Given task:
Your answer should consist solely of the lines from the one with "Write part 4" through the one with "armrest', PG, .03)", copied exactly, endpoints included.

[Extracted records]
_____

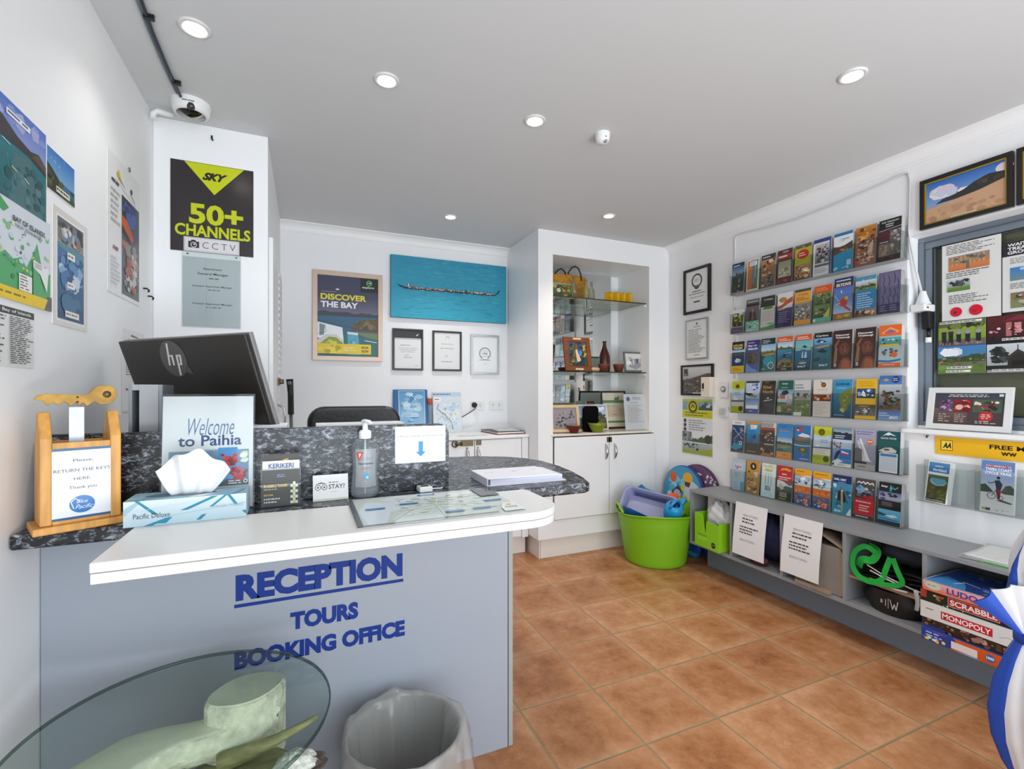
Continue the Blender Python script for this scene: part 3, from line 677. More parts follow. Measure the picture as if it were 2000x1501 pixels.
# ------------------------------------------------------------------ rear wall: pictures, sockets, ledge items
gold = mat('champagne_frame', 'cfb6a4', .3, .25)
framed('framed_poster', 'champagne framed bay cruise poster with yellow headline', 'poster', .475, .632, .032, gold, [
    ('r', 0, 0, 1, 1, '3e3f5a'), ('r', 0, .45, 1, .75, '3e3f5a', '77768e'), ('r', .70, .82, 1, 1, '171512'), ('o', .85, .94, .05, .018, '5fb35a'), ('p', 'd9ecd0', [.82, .94, .88, .955, .87, .935]), ('t', 'explore', .73, .865, .93, .90, 'f2f2f2', .01),
    ('s', 'cfd2d8', .004, [.06, .80, .30, .80]), ('e', .32, .835, .03, .012, 'f4f4f4'),
    ('t', 'DISCOVER', .05, .70, .80, .775, 'e9d92c', .035), ('t', 'THE BAY', .05, .605, .66, .68, 'f2f2f4', .035),
    ('r', 0, 0, 1, .53, '2f6386', '1d5a63'), ('h', 0, 1, .50, .555, .545, .012, '3a3745'), ('h', .56, 1, .32, .36, .50, .015, '5b4a2c'), ('p', '5b4a2c', [.55, .345, .62, .43, .75, .47, 1, .485, 1, .31, .75, .325]), ('b', .6, .33, 1, .47, 22, '6d5a35 47391f 7b6a42 54502c', .05),
    ('p', '6f7d52', [.62, .31, 1, .30, 1, .20, .7, .27]), ('p', '2b6a66', [.4, .28, 1, .22, 1, 0, .3, 0]),
    ('p', 'eef2f4', [0, .42, .40, .36, .42, .20, .0, .22]), ('p', '7d8c96', [.03, .40, .12, .385, .10, .26, .03, .25]), ('s', '3b3a3f', .008, [0, .44, .62, .35, 1, .33]), ('s', '2e4448', .006, [.0, .27, .14, .30, .12, .38]),
    ('p', 'd8d3d5', [0, .2, .14, .27, .30, .27, .42, .2, .42, .1, 0, .1]), ('p', '8a9e2c', [.05, .16, .18, .24, .3, .235, .4, .17, .4, .05, .05, .05]), ('b', .06, .04, .42, .22, 24, 'b6bf35 dcd54a 6f8420 4e6422', .05),
    ('p', '4fa6bd', [.48, .30, .66, .29, .70, .02, .50, .02]), ('p', 'd9e6ea', [.48, .31, .66, .30, .655, .27, .485, .28]), ('s', 'f2f4f5', .01, [.77, .205, .98, .185]), ('b', .5, .05, .7, .24, 10, '2f7f95 7cc2cf 2a6f6a', .05),
    ('r', .0, .03, .88, .155, 'eccb1e'), ('b', .0, .03, .40, .15, 16, 'd8c416 b8a80f f2dc3a', .07), ('t', 'BOOK', .72, .10, .84, .13, '3a2f10', .03), ('t', 'NOW', .72, .05, .84, .085, '3a2f10', .03), ('l', .42, .06, .64, .12, 2, 'f6efc0'),
], (.047, YB - .001, 1.428), 0, .022, glass=True)
sea = [('r', 0, 0, 1, 1, '2c8fae', '33a5be'), ('w', 0, 0, 1, 1, 420, '2583a4 3aa5c0 2790b0 4ab4cf 2a8fae 5fc0d6', .11)]
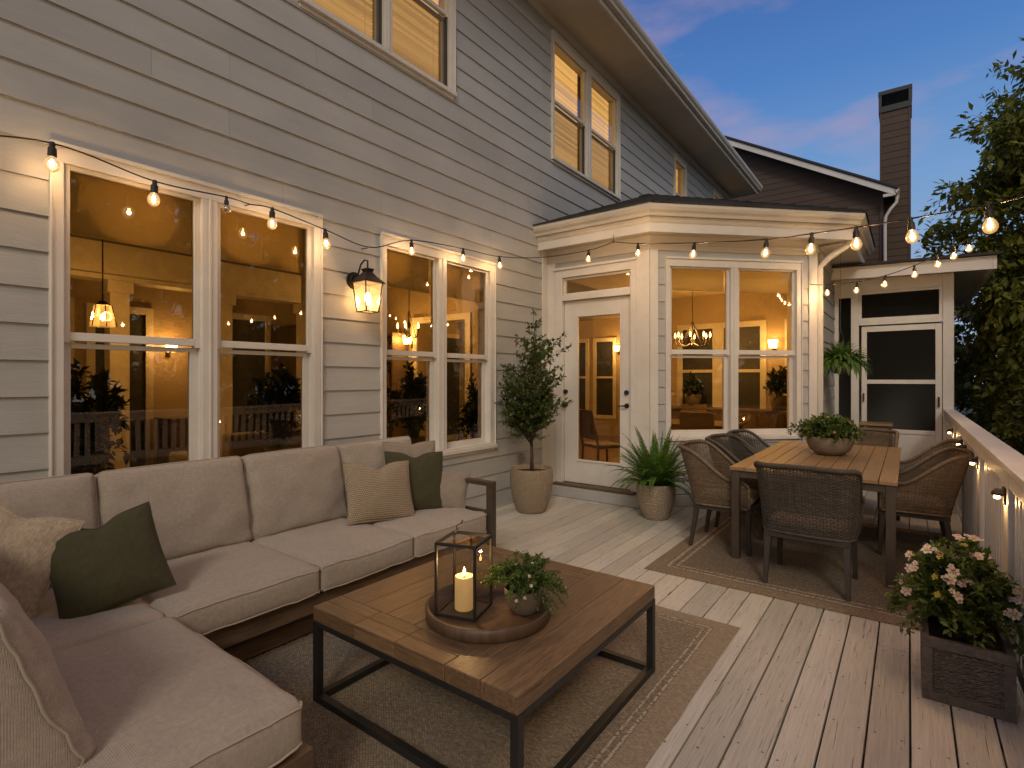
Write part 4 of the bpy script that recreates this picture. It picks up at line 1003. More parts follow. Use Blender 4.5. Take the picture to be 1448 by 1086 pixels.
pillow('throw_pillow', M['taupe'], (-3.30, 3.02, .74), .48, 74, 14, 3, .13, 5, 'light taupe pillow mostly hidden behind the olive pillow by the armrest', PG, .02)
pillow('throw_pillow', M['taupe'], (-2.98, 3.12, .60), .32, 40, 22, 8, .13, 6, 'small taupe pillow tucked against the open armrest', PG, .03)

# coffee table
ct = thing('coffee_table', 'low square coffee table with plank top on a black metal frame', 'coffee table', (-1.615, 2.0, 0))
X0, X1, Y0, Y1 = -2.2, -1.03, 1.41, 2.59
w = MB(); ww = [.155, .15, .16, .15, .145, .155, .15]; s_ = sum(ww); x = X0
for i, q in enumerate(ww):
    q = q * (X1 - X0) / s_; first = i in (0, len(ww) - 1)
    y0, y1 = (Y0 + .1505, Y1 - .1505)
    if i in (5, 6): y0, y1 = Y0, Y1
    if i in (2, 4):
        ym = y0 + (y1 - y0) * (.62 if i == 2 else .4); w.box(x + .0012, x + q - .0012, y0, ym - .001, .385, .45); w.box(x + .0012, x + q - .0012, ym + .001, y1, .385, .45)
    else: w.box(x + .0012, x + q - .0012, y0, y1, .385, .45)
    if i == 4: xe = x + q
    x += q
w.build('tabletop', M['coffeewood'], ct, bevel=.0035)
for ya, yb in ((Y0, Y0 + .149), (Y1 - .149, Y1)):
    w = MB()
    for (a, b) in ((X0, X0 + .30), (X0 + .302, X0 + .56), (X0 + .562, xe - .0012)): w.box(a, b, ya, ya + .0735, .385, .45); w.box(a, b - .0, ya + .0755, yb, .385, .45)
    w.build('breadboard_end', M['coffeewoodx'], ct, bevel=.0035)
w = MB(); t = .034
for z0, z1 in ((.360, .384), (.014, .046)):
    w.box(X0 + .03, X1 - .03, Y0, Y0 + t, z0, z1); w.box(X0 + .03, X1 - .03, Y1 - t, Y1, z0, z1)
    w.box(X0, X0 + t, Y0 + t + .0005, Y1 - t - .0005, z0, z1); w.box(X1 - t, X1, Y0 + t + .0005, Y1 - t - .0005, z0, z1)
w.build('frame', M['black'], ct, bevel=.002)
for a in (X0 - .001, X1 - t + .001):
    for b in (Y0 - .001, Y1 - t + .001):
        lg = MB(); lg.box(a, a + t, b, b + t, .013, .3845); lg.build('leg', M['black'], ct, bevel=.002)
tz = .4505
tx, ty = -1.50, 1.83
w = MB(); w.lathe((tx, ty, tz), [(0, 0), (.268, 0), (.276, .006), (.278, .052), (.272, .056), (.262, .054), (.258, .014), (0, .012)], 72)
tag(w.build('serving_tray', M['tray'], None, smooth=True, loc=(tx, ty, tz)), 'round brown wooden tray on the coffee table', 'tray')
# auto smooth edges for the tray
z0 = tz + .0125
cl = thing('candle_lantern', 'black framed glass lantern holding a lit candle on the tray', 'lantern', (-1.595, 1.775, z0), R(17))
w = MB(); h = .32; a = .092; t = .011
for sx in (-1, 1):
    for sy in (-1, 1): w.box(sx * a - t / 2, sx * a + t / 2, sy * a - t / 2, sy * a + t / 2, 0, h)
for zz in (0, h - .012):
    for sg in (-1, 1):
        w.box(-a + t / 2, a - t / 2, sg * a - t / 2 + .0005, sg * a + t / 2 - .0005, zz, zz + .014); w.box(sg * a - t / 2 + .0005, sg * a + t / 2 - .0005, -a + t / 2, a - t / 2, zz, zz + .014)
w.box(-a + .004, a - .004, -a + .004, a - .004, .001, .007)
w.tube([(-.05, .0, h), (-.048, 0, h + .022), (-.036, .0, h + .034), (-.040, .005, h + .052), (-.02, .01, h + .062), (-.012, .012, h + .078)], .0035, 6)
w.tube([(-.036, .0, h + .034), (-.022, -.004, h + .046)], .003, 5)
w.build('frame', M['black'], cl, world=False, bevel=.001)
w = MB()
for sg in (-1, 1):
    b = sg * a; w.add([(-a, b, .012), (a, b, .012), (a, b, h - .01), (-a, b, h - .01)], [(0, 1, 2, 3)]); w.add([(b, -a, .012), (b, a, .012), (b, a, h - .01), (b, -a, h - .01)], [(0, 1, 2, 3)])
w.add([(-a, -a, h - .005), (a, -a, h - .005), (a, a, h - .005), (-a, a, h - .005)], [(0, 1, 2, 3)]); w.build('glass', M['clearglass'], cl, world=False)
cd = thing('candle', 'lit ivory pillar candle standing inside the glass lantern', 'candle', (-1.595, 1.775, z0 + .0075))
w = MB(); w.lathe((0, 0, 0), [(0, 0), (.040, 0), (.042, .003), (.042, .142), (.040, .147), (.034, .144), (.012, .139), (0, .138)], 36); w.build('wax', M['wax'], cd, smooth=True, world=False)
w = MB(); w.tube([(0, 0, .137), (.001, 0, .148), (.003, 0, .153)], .0014, 5); w.build('wick', M['black'], cd, world=False)
w = MB(); w.lathe((.001, 0, .150), [(0, 0), (.0045, .004), (.0065, .010), (.005, .020), (.002, .030), (0, .037)], 12); w.build('flame', M['flame'], cd, smooth=True, world=False)
light('candle_light', (-1.594, 1.775, z0 + .205), 1.6, cd, .006)

# ------------------------------------------------------------------ dining set
dt_ = thing('dining_table', 'long slatted teak dining table with bronze metal legs', 'dining table', (-.625, 5.78, 0))
X0, X1, Y0, Y1 = -1.19, -.06, 4.60, 6.93
w = MB(); n = 10; q = (X1 - X0) / n
for i in range(n):
    xa = X0 + i * q
    w.box(xa + .002, xa + q - .002, Y0, Y1, .742, .77)
w.build('tabletop', M['teak'], dt_, bevel=.003)
w = MB(); w.box(X0 + .02, X1 - .02, Y0 + .02, Y0 + .05, .685, .741); w.box(X0 + .02, X1 - .02, Y1 - .05, Y1 - .02, .685, .741)
w.box(X0 + .02, X0 + .05, Y0 + .051, Y1 - .051, .685, .741); w.box(X1 - .05, X1 - .02, Y0 + .051, Y1 - .051, .685, .741)
for b in (5.3, 6.2): w.box(X0 + .051, X1 - .051, b, b + .04, .70, .7405)
w.build('apron', M['greymetal'], dt_, bevel=.002)
for a in (X0 + .012, X1 - .072):
    for b in (Y0 + .012, Y1 - .072):
        lg = MB(); lg.box(a, a + .06, b, b + .06, .012, .7408); lg.build('leg', M['greymetal'], dt_, bevel=.003)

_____

Reply to the exercise:
Write part 4 of the bpy script that recreates this picture. It picks up at line 1003. More parts follow. Use Blender 4.5. Take the picture to be 1448 by 1086 pixels.
pillow('throw_pillow', M['taupe'], (-3.30, 3.02, .74), .48, 74, 14, 3, .13, 5, 'light taupe pillow mostly hidden behind the olive pillow by the armrest', PG, .02)
pillow('throw_pillow', M['taupe'], (-2.98, 3.12, .60), .32, 40, 22, 8, .13, 6, 'small taupe pillow tucked against the open armrest', PG, .03)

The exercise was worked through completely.